**EXERCISE:** Output the records exactly as they appear, with no pictures included.

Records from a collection
------------------------------------------------------------------------

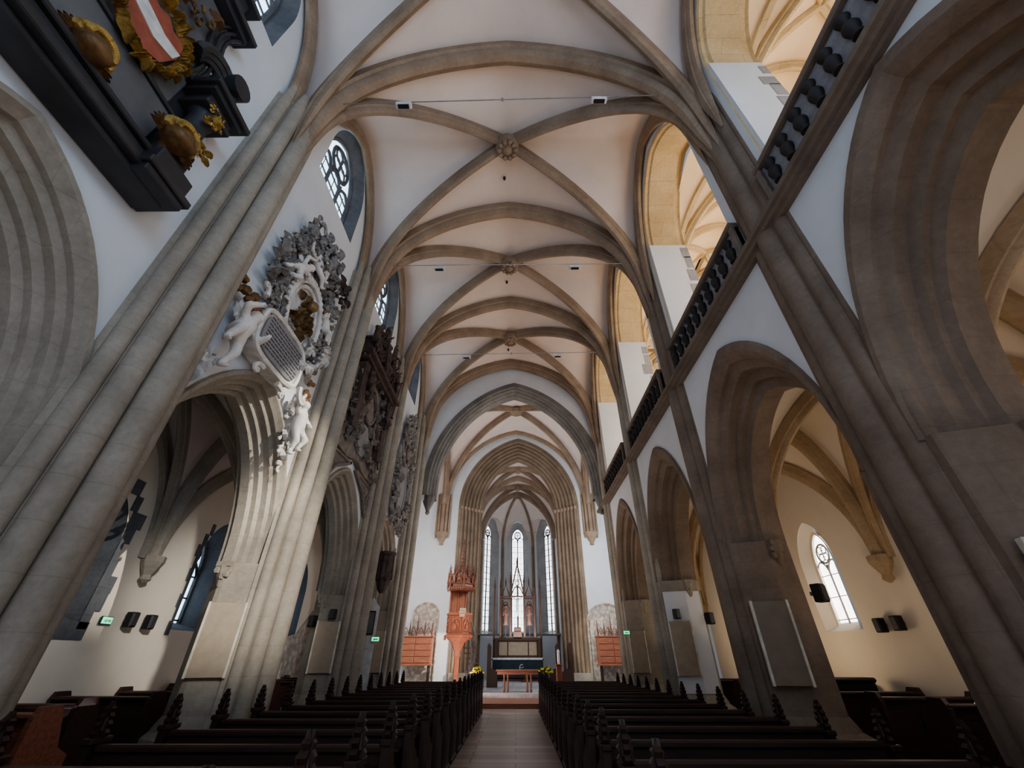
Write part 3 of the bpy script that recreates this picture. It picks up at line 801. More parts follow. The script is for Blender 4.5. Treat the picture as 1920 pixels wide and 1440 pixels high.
# ------------------------------------------------------------------ tie rods with lamps
def rod(p0, p1, lab): 
    m = MB(); m.cyl(p0, p1, .012, 6); q = Vector(p0).lerp(Vector(p1), .5)
    m.lathe([(.02,-.03),(.03,-.03),(.03,.03),(.02,.03)], 8, tuple(q)); m.ball(p0,.03,6); m.ball(p1,.03,6)
    tag(m.build('tie_rod', M['steel'], smooth=True), lab, 'tie rod', 'thin tie rods across the nave')
rod((-3.78,4.0,11.62),(3.3,4.0,11.95),'thin steel rod across the nave under the nearest boss')
rod((-3.8,8.45,11.62),(3.6,8.45,11.66),'thin steel rod across the nave in front of the second boss')
rod((-3.8,12.9,11.58),(3.6,12.9,11.7),'thin steel rod across the nave under the third boss')
rod((CX-2.8,33.0,9.7),(CX+2.8,33.0,9.7),'thin rod spanning the apse above the tall windows')
def lamp(loc, lab):
    r = thing('spot_lamp', lab, 'lamp', loc, 0, 'white lamps on the tie rods')
    b = MB(); b.bbox(-.17,.17,-.06,.06,-.10,-.0,.012); b.box(-.02,.02,-.02,.02,0,.05); b.build('housing', M['lampwhite'], r)
    d = MB(); d.bbox(-.12,.12,-.045,.045,-.115,-.10,.004); d.build('lens', M['black'], r)
for x,y,z,l in ((-2.39,4.0,11.66,'white lamp on the nearest rod, left one'),(1.89,4.0,11.85,'white lamp on the nearest rod, right one'),(-2.29,8.45,11.6,'white lamp on the second rod, left one'),(1.88,8.45,11.63,'white lamp on the second rod, right one'),(-1.9,12.9,11.6,'small white lamp on the farthest nave rod, left one'),(1.73,12.9,11.65,'small white lamp on the farthest nave rod, right one')):
    lamp((x,y,z-.075), l)

# ------------------------------------------------------------------ things on the piers
def hpanel(sd, k, lab, z0=1.25, z1=2.28):
    pm = M['panel'] if sd < 0 or k > 2 else M['panel_brown']
    # flat panel on the chamfer facing the camera side
    X = (WL if sd < 0 else WR); s = sd
    a = Vector((X+s*.02, T[k]-.56, 0)); b = Vector((X+s*(.46 if s < 0 else .54), T[k]-.73, 0)); mid = (a+b)/2
    d = (b-a).normalized(); nrm = Vector((-d.y, d.x, 0)); 
    if nrm.y > 0: nrm = -nrm
    root = thing('wall_panel', lab, 'panel', tuple(mid+nrm*.06+Vector((0,0,z0))), math.atan2(d.y, d.x), 'flat panels on the piers')
    w = .27; h = z1-z0; m = MB(); m.bbox(-w,w,-.03,.03,0,h,.006); m.build('board', pm, root)
    for sx in (-1,1):
        m = MB(); m.bbox(sx*w-.02,sx*w+.02,-.045,.035,-.01,h+.01,.006); m.build('lit_edge', M['lit_panel_edge'], root)  # lit edge of the board added as a pale strip
hpanel(-1,2,'flat beige panel with edges painted as lit on the sunlit left pier')
hpanel(-1,3,'flat panel with pale edges on the shaded left pier beside the notice board',1.2,2.3)
hpanel(-1,4,'flat panel with pale edges on the farthest left pier',1.1,2.3)
hpanel(1,1,'panel with an edge painted as lit on the nearest right pier, at the right edge')
hpanel(1,2,'flat panel with thin edges painted as lit on the brown right pier with the loudspeaker',1.15,2.3)
hpanel(1,3,'beige panel on the whitewashed right pier',1.15,2.3)
hpanel(1,4,'flat panel with pale edges on the farthest right pier',1.1,2.3)
def speaker(loc, rz, lab, s=1.0, grp=None, name='loudspeaker'):
    r = thing(name, lab, 'loudspeaker', loc, rz, grp)
    b = MB(); b.bbox(-.08*s,.08*s,-.16*s,-.02*s,-.12*s,.12*s,.012); b.build('cabinet', M['black'], r)
    g = MB(); g.bbox(-.065*s,.065*s,-.172*s,-.158*s,-.1*s,.1*s,.005); g.build('grille', M['black_marble'], r)
    a = MB(); a.box(-.015,.015,-.03*s,.05,-.03,.03); a.build('bracket', M['steel'], r)
speaker((-XA+.04,8.56,2.09), R_(90), 'left one of two small black loudspeakers on the left aisle wall')
speaker((-XA+.04,9.02,2.08), R_(90), 'right one of two small black loudspeakers on the left aisle wall')
speaker((XA-.04,9.15,2.03), R_(-90), 'left one of two small black loudspeakers on the right aisle wall')
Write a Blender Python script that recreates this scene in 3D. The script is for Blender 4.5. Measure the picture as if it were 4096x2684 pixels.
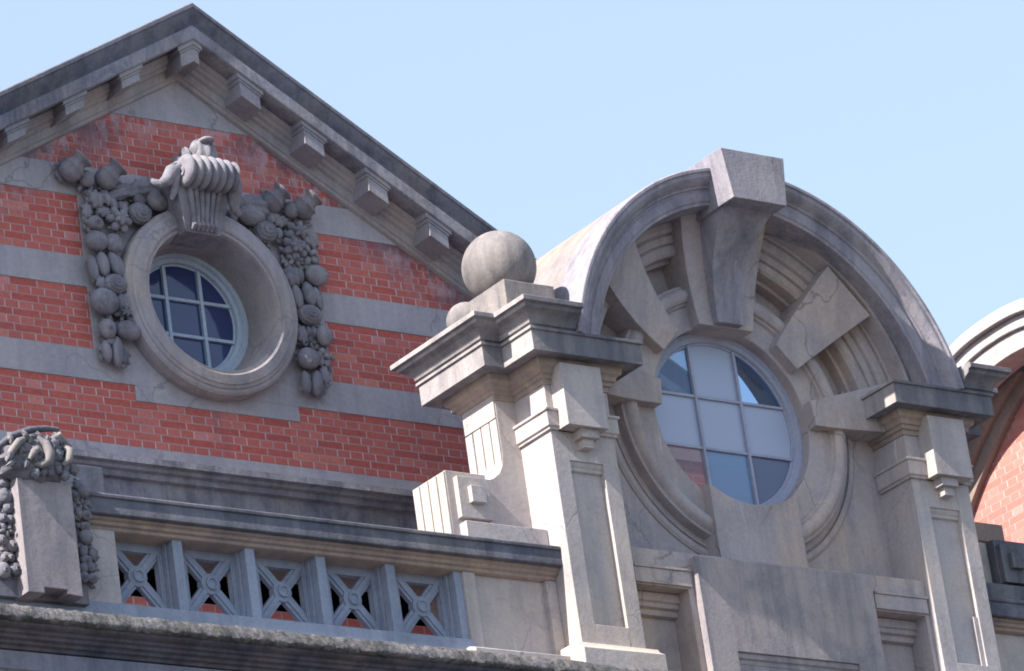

------------------------------------------------------------------------

**RESULT BELOW:**
Write part 3 of the bpy script that recreates this picture. It picks up at line 801. More parts follow. The script is for Blender 4.5. Treat the picture as 1920 pixels wide and 1440 pixels high.
# ------------------------------------------------------------------ tie rods with lamps
def rod(p0, p1, lab): 
    m = MB(); m.cyl(p0, p1, .012, 6); q = Vector(p0).lerp(Vector(p1), .5)
    m.lathe([(.02,-.03),(.03,-.03),(.03,.03),(.02,.03)], 8, tuple(q)); m.ball(p0,.03,6); m.ball(p1,.03,6)
    tag(m.build('tie_rod', M['steel'], smooth=True), lab, 'tie rod', 'thin tie rods across the nave')
rod((-3.78,4.0,11.62),(3.3,4.0,11.95),'thin steel rod across the nave under the nearest boss')
rod((-3.8,8.45,11.62),(3.6,8.45,11.66),'thin steel rod across the nave in front of the second boss')
rod((-3.8,12.9,11.58),(3.6,12.9,11.7),'thin steel rod across the nave under the third boss')
rod((CX-2.8,33.0,9.7),(CX+2.8,33.0,9.7),'thin rod spanning the apse above the tall windows')
def lamp(loc, lab):
    r = thing('spot_lamp', lab, 'lamp', loc, 0, 'white lamps on the tie rods')
    b = MB(); b.bbox(-.17,.17,-.06,.06,-.10,-.0,.012); b.box(-.02,.02,-.02,.02,0,.05); b.build('housing', M['lampwhite'], r)
    d = MB(); d.bbox(-.12,.12,-.045,.045,-.115,-.10,.004); d.build('lens', M['black'], r)
for x,y,z,l in ((-2.39,4.0,11.66,'white lamp on the nearest rod, left one'),(1.89,4.0,11.85,'white lamp on the nearest rod, right one'),(-2.29,8.45,11.6,'white lamp on the second rod, left one'),(1.88,8.45,11.63,'white lamp on the second rod, right one'),(-1.9,12.9,11.6,'small white lamp on the farthest nave rod, left one'),(1.73,12.9,11.65,'small white lamp on the farthest nave rod, right one')):
    lamp((x,y,z-.075), l)

# ------------------------------------------------------------------ things on the piers
def hpanel(sd, k, lab, z0=1.25, z1=2.28):
    pm = M['panel'] if sd < 0 or k > 2 else M['panel_brown']
    # flat panel on the chamfer facing the camera side
    X = (WL if sd < 0 else WR); s = sd
    a = Vector((X+s*.02, T[k]-.56, 0)); b = Vector((X+s*(.46 if s < 0 else .54), T[k]-.73, 0)); mid = (a+b)/2
    d = (b-a).normalized(); nrm = Vector((-d.y, d.x, 0)); 
    if nrm.y > 0: nrm = -nrm
    root = thing('wall_panel', lab, 'panel', tuple(mid+nrm*.06+Vector((0,0,z0))), math.atan2(d.y, d.x), 'flat panels on the piers')
    w = .27; h = z1-z0; m = MB(); m.bbox(-w,w,-.03,.03,0,h,.006); m.build('board', pm, root)
    for sx in (-1,1):
        m = MB(); m.bbox(sx*w-.02,sx*w+.02,-.045,.035,-.01,h+.01,.006); m.build('lit_edge', M['lit_panel_edge'], root)  # lit edge of the board added as a pale strip
hpanel(-1,2,'flat beige panel with edges painted as lit on the sunlit left pier')
hpanel(-1,3,'flat panel with pale edges on the shaded left pier beside the notice board',1.2,2.3)
hpanel(-1,4,'flat panel with pale edges on the farthest left pier',1.1,2.3)
hpanel(1,1,'panel with an edge painted as lit on the nearest right pier, at the right edge')
hpanel(1,2,'flat panel with thin edges painted as lit on the brown right pier with the loudspeaker',1.15,2.3)
hpanel(1,3,'beige panel on the whitewashed right pier',1.15,2.3)
hpanel(1,4,'flat panel with pale edges on the farthest right pier',1.1,2.3)
def speaker(loc, rz, lab, s=1.0, grp=None, name='loudspeaker'):
    r = thing(name, lab, 'loudspeaker', loc, rz, grp)
    b = MB(); b.bbox(-.08*s,.08*s,-.16*s,-.02*s,-.12*s,.12*s,.012); b.build('cabinet', M['black'], r)
    g = MB(); g.bbox(-.065*s,.065*s,-.172*s,-.158*s,-.1*s,.1*s,.005); g.build('grille', M['black_marble'], r)
    a = MB(); a.box(-.015,.015,-.03*s,.05,-.03,.03); a.build('bracket', M['steel'], r)
speaker((-XA+.04,8.56,2.09), R_(90), 'left one of two small black loudspeakers on the left aisle wall')
speaker((-XA+.04,9.02,2.08), R_(90), 'right one of two small black loudspeakers on the left aisle wall')
speaker((XA-.04,9.15,2.03), R_(-90), 'left one of two small black loudspeakers on the right aisle wall')
Write a Blender Python script that recreates this scene in 3D. The script is for Blender 4.5. Measure the picture as if it were 4096x2684 pixels.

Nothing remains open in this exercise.